Caridade vs Piedade

As pessoas com seu gesto “nobre” de ajudar o outro, acaba muitas vezes se defrontando com duas atitudes, aqui expostas em conceitos, caridade e piedade. Apesar de existirem em dicionários proximidades e questão do sinônimo, ainda creio na fragilidade de fazer com que palavras distintas sejam equiparadas, como se nossa capacidade dedutiva fosse limitada e reduzíssemos a linguagem a apenas uma das diversas expressões que se julgam iguais.
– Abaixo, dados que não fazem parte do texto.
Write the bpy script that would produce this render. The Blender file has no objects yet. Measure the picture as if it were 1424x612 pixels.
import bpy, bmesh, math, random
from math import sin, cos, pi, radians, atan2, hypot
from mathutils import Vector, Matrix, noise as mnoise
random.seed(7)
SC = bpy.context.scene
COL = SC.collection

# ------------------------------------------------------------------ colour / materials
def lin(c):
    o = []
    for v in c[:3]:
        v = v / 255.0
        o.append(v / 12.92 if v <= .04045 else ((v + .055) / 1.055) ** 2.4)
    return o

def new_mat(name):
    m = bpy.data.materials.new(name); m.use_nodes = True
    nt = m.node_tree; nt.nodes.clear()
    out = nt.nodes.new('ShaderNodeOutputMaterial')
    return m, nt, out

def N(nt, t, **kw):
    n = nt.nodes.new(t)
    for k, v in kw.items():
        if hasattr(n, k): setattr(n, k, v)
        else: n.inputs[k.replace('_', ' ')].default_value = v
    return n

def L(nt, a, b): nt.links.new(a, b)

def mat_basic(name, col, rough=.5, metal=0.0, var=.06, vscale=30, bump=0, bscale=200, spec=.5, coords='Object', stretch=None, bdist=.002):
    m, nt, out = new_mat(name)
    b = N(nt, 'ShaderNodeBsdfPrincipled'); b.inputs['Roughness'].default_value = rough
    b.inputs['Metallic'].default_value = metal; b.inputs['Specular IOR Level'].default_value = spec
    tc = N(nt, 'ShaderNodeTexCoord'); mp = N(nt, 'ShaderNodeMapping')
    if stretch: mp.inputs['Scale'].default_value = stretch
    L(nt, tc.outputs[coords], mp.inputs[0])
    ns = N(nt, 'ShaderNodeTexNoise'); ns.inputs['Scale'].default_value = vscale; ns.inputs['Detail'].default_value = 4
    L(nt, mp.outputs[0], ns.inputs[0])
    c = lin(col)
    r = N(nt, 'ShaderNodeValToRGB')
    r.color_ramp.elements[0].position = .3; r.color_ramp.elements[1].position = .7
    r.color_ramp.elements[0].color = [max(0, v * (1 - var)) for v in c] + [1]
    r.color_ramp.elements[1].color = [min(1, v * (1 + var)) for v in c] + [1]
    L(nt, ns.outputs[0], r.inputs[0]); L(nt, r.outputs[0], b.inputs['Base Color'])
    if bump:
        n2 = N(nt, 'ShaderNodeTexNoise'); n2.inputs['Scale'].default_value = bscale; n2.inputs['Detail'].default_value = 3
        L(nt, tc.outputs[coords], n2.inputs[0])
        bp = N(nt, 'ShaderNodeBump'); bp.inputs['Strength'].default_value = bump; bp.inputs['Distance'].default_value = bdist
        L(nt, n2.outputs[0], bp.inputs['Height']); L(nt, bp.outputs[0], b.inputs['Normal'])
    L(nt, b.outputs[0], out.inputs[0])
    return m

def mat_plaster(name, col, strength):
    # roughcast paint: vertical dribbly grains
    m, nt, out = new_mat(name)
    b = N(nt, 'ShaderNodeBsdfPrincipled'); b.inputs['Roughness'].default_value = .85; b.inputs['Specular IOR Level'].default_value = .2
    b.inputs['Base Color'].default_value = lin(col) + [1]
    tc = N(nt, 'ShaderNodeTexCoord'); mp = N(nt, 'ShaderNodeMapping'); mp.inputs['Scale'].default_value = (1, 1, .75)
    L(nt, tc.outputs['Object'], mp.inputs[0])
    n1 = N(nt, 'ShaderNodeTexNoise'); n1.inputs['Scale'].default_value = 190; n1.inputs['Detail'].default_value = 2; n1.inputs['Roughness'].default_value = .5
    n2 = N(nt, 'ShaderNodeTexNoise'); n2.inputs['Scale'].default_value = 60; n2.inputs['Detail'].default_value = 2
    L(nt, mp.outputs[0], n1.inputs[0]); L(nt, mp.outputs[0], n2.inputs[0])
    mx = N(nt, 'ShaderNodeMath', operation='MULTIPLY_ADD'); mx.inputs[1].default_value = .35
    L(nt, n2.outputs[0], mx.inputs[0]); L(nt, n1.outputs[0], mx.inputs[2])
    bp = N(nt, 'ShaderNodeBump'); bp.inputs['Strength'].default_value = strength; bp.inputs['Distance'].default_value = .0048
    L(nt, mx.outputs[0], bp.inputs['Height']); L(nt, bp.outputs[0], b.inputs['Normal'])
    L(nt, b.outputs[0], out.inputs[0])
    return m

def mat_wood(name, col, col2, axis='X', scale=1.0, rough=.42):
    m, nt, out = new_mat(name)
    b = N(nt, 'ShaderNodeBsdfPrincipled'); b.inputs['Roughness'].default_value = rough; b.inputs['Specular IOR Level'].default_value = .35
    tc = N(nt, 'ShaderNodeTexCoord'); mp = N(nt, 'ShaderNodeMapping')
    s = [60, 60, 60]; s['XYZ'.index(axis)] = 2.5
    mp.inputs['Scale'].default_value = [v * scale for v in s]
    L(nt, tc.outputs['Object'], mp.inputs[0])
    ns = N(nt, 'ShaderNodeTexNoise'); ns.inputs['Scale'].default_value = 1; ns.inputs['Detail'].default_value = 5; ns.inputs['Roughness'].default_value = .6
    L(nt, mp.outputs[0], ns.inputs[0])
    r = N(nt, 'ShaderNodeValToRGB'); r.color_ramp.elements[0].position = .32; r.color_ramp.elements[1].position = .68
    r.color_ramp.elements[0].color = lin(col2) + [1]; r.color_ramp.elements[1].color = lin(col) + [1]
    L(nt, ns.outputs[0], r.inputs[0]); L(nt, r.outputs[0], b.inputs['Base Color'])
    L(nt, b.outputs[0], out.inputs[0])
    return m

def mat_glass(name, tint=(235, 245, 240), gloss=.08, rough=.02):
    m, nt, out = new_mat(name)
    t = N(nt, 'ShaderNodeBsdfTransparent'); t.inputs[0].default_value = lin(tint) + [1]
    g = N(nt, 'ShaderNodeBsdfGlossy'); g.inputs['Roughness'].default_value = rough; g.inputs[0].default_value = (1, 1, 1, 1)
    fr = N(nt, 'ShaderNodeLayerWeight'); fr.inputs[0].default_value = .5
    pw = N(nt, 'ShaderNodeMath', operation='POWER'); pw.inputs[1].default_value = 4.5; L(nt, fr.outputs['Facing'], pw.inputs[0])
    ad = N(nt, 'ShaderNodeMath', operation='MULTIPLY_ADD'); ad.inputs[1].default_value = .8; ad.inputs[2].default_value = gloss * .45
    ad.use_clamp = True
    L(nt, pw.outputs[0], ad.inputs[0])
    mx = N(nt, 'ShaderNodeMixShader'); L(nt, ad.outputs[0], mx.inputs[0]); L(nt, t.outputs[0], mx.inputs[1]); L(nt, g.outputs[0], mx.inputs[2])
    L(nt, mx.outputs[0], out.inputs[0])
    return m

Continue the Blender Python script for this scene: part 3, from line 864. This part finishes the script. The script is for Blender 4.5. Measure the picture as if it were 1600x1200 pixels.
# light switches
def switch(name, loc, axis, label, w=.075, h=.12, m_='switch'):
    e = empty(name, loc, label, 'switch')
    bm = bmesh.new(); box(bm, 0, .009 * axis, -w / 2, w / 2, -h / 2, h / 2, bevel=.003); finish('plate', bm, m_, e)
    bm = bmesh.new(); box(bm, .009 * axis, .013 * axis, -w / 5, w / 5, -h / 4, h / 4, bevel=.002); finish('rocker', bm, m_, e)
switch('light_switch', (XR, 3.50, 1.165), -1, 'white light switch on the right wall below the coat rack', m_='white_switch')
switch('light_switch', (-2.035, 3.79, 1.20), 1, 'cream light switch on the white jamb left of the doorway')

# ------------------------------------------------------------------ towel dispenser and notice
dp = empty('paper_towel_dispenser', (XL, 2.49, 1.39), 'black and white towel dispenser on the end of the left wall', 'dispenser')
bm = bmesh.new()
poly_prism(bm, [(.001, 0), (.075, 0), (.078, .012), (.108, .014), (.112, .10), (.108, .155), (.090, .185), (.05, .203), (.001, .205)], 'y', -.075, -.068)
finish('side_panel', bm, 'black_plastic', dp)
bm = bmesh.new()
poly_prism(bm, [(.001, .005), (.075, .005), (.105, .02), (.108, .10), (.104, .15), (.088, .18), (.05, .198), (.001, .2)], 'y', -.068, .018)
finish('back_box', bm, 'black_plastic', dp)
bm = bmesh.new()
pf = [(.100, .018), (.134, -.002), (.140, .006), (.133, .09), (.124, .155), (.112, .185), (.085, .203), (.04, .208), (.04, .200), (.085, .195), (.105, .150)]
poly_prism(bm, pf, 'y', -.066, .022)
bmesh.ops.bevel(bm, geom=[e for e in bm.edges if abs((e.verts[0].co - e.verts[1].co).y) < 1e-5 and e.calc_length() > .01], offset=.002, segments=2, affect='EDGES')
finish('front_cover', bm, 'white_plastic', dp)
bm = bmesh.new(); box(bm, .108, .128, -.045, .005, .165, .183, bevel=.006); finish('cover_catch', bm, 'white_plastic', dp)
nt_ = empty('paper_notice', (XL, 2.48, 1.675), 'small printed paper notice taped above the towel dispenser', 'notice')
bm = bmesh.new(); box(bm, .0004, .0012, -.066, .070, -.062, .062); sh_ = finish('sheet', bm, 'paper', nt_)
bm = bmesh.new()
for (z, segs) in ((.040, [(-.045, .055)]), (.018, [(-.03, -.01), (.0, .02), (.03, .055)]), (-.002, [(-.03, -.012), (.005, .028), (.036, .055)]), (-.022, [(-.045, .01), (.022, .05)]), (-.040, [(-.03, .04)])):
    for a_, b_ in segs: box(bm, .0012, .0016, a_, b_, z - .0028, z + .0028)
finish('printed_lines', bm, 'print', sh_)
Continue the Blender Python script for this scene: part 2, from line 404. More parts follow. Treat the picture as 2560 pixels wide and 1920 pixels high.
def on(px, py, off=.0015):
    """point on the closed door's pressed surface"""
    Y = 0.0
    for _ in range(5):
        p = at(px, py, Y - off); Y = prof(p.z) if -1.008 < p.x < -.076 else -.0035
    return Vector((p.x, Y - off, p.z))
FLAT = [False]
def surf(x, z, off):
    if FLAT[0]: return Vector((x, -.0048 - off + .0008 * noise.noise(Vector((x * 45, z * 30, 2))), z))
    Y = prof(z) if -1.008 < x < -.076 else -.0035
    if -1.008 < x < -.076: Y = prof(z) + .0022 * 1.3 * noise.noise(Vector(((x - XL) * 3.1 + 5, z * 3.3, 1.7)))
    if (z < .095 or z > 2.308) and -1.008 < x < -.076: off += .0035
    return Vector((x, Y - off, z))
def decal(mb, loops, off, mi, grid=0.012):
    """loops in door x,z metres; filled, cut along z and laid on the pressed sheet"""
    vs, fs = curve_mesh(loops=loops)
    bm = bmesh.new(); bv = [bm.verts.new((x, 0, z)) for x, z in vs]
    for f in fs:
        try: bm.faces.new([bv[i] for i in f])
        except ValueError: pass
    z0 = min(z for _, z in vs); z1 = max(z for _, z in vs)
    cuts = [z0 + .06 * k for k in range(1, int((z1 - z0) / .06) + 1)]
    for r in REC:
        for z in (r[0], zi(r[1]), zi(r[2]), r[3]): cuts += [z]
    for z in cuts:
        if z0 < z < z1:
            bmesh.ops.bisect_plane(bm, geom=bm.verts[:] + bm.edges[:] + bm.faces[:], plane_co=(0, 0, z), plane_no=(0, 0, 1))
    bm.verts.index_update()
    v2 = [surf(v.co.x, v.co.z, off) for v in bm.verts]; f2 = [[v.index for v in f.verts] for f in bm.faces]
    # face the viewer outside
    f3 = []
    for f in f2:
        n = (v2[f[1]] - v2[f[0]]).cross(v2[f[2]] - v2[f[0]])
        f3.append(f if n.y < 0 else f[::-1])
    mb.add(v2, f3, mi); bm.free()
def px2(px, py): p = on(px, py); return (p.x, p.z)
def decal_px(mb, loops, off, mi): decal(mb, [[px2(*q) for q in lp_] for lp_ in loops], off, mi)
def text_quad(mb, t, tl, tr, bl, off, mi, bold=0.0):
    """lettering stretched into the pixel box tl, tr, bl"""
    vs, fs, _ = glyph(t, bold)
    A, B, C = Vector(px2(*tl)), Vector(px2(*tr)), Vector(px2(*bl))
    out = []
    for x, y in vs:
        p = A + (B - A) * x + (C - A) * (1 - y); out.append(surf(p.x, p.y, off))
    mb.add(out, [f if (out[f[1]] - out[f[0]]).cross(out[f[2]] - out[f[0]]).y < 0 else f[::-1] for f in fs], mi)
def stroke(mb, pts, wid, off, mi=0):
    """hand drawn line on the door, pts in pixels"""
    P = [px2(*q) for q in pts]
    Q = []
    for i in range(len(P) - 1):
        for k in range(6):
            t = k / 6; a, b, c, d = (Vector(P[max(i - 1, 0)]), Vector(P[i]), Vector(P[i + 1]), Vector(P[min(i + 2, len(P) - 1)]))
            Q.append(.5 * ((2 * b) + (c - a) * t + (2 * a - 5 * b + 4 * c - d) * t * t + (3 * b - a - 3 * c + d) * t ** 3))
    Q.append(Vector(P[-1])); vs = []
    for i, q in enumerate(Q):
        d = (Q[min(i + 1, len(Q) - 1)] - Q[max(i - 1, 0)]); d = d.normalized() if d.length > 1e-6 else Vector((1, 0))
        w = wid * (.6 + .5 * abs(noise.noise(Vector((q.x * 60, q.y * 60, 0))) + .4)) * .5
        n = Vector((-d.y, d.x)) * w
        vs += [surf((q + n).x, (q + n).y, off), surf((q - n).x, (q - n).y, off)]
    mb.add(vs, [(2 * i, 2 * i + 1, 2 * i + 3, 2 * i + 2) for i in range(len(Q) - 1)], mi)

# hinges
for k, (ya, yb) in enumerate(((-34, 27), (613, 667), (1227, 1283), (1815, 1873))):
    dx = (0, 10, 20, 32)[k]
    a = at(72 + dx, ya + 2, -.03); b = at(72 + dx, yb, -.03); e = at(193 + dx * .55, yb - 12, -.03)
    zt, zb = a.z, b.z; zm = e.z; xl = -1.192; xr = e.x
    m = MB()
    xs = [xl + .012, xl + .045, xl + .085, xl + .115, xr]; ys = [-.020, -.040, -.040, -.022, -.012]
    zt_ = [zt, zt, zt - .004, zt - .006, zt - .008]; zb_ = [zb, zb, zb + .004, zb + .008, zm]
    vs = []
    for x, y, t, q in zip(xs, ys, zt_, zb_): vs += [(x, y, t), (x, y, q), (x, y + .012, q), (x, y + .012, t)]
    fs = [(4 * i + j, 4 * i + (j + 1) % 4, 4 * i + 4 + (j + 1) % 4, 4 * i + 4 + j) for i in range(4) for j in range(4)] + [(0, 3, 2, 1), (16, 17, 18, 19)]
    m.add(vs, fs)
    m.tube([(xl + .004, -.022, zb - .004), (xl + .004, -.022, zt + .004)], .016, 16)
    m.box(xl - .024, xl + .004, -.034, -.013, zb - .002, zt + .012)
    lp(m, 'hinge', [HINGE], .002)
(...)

Quando ajudamos alguém, diante da condição que a pessoa se encontra e sentimos pena, ou seja, piedade perante um indivíduo abaixo de nossas conquistas, podemos dizer que estamos diante do primeiro conceito aqui abordado. Temos o apelo religioso que diz a respeito da glória em ajudar o que está por baixo. E nos sentimos por cima, isso é verdade. Estendemos a mão com o peito magnânimo. Somos criaturas acima de outros que aparentemente seriam iguais, fazendo valer nossa superioridade em forma de ajuda. Estendemos a mão generosa que pesa sobre o corpo daquele em condição frágil. Temos o dever de acolher aquele infeliz, de trazê-lo para junto de nós. Eis a condição do ser elevado. O piedoso se emociona e sai de sua pré-potência para humilhar mais uma vez o desgraçado, fazendo dele um dependente.

A caridade, acredito seguir por outro viés. Até mesmo etimologicamente, ela trata de um afeto, um amor e carinho para o ajudado. Não somos maiores em relação a estes ou aqueles, mas nos apequenamos diante do sentimento e despejamos o sentimento sobre um igual, fazendo muitas vezes que o outro até se sobreponha a nós, já que amor envolve também o sacrifício. Não existe o desejo da recompensa, nem mesmo aquele intuito de elevação, já que o sentir vem de forma avassaladora e não busca permutas. O caridoso se coloca a serviço, não presta serviço em busca de serviçais. A caridade é o gesto anônimo diante de um sentimento comum, que agrada por estar de acordo com uma ética kantiana que busca essa paridade em nome do desejo de bem-estar, que vem a nós com a colaboração do outro.

Portanto, estando diante de um gesto para com outro, devemos estar diante desse dilema. O que desejamos afinal? Ser piedosos ou caridosos? Mas isso não é uma escolha que fazemos baseada no peso que cada uma das afirmativas possui. A decisão cresce de acordo com o desejo mais íntimo de cada um. Pode dizer-se caridoso e estender a mão, mas se o coração não acolher a palavra, ela será vazia de sentido. Dentro de si a resposta se manifestará no ato. Em qual das duas posturas irá se sentir melhor e como se comportará perante as possibilidades, se buscará realmente um ethos ou um ego. Eis a grande problemática que envolve o contato com o outro, os questionamentos mais íntimos e que irão influenciar nossa moral.